Aka, what is the scientific method and problem solving approach.

Interesting how this books mixes concepts I know with a US-in-the-60s ambiance I don’t.

Chapter 10

The worst chapter so far. I just can’t stand this style of grandiose declaration. Dont’t know if that’s part of the american composition style but everytime I read “it is clear”, I know something has not been demonstrated. And there are too many of those in this chapter.

Key message: pure scientific mind is foly.

Chapter 11

Some chapters flow, the narration is good. Others (like chapter 10), flow like a bag of brick to your head. Chapter 11 reads much better than chapter 10. Chapter 10 felt as if it had been edited, or written too many times. Trying to find the right word or the right citation instead of presenting its point. It feels artificial.

OK, chapter 11 starts feeling the same way. Using the main character meditation on the road to conjure a memory of his past self discoursing about oriental philosophy. Like using SSL while on a remote desktop. This back and forth between current reality, remote desktop and SSL makes no sense to me. More than that, the absence of transition between each part feels like taking the point of a mad man.

Discussion on Kant’s Critique of Pure Reason. As an introduction to further discussions.

Chapter 12

Phaedrus background story. Maybe?

Chapter 13

Discussion on the separation between concept and object. Maybe as a follow-up of the discussion on Kant (sense data vs a-priori).

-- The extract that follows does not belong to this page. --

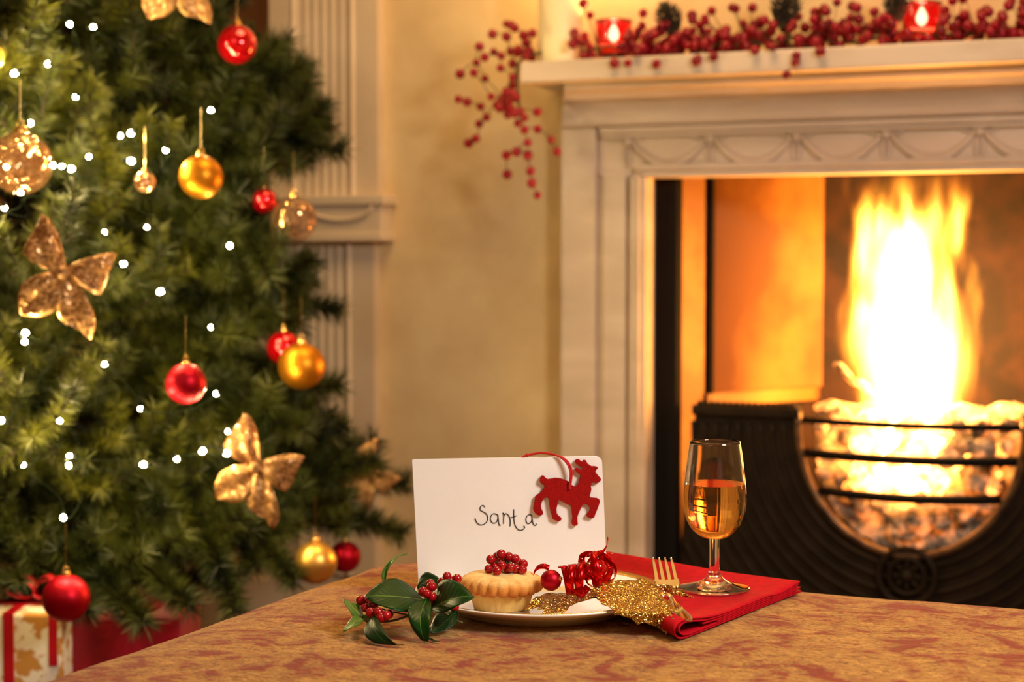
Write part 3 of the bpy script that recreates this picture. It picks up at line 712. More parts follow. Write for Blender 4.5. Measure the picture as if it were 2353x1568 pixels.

This part makes sense to me.

Plus:

You are never dedicated to something you have complete confidence in. No one is fanatically shouting that the sun is going to rise tomorrow. They know it’s going torise tomorrow. When people are fanatically dedicated to political or religious faiths or any other kinds of dogomas or goals, it’s always because these dogmas or goals are in doubt.

Chapter 14

Actually readable. More than that, enjoyable chapter.

Key message, the narrator wants to combine classic and romantic points of views. By looking at base philosophy as it is how the rest was built ?

Also, being into what you do is a proof you are a classical?

If you really don’t care [if the machine is wrong], you aren’t going to know it’s wrong. The thought will never occur to you. The act of pronouncing it wrong’s a form of caring.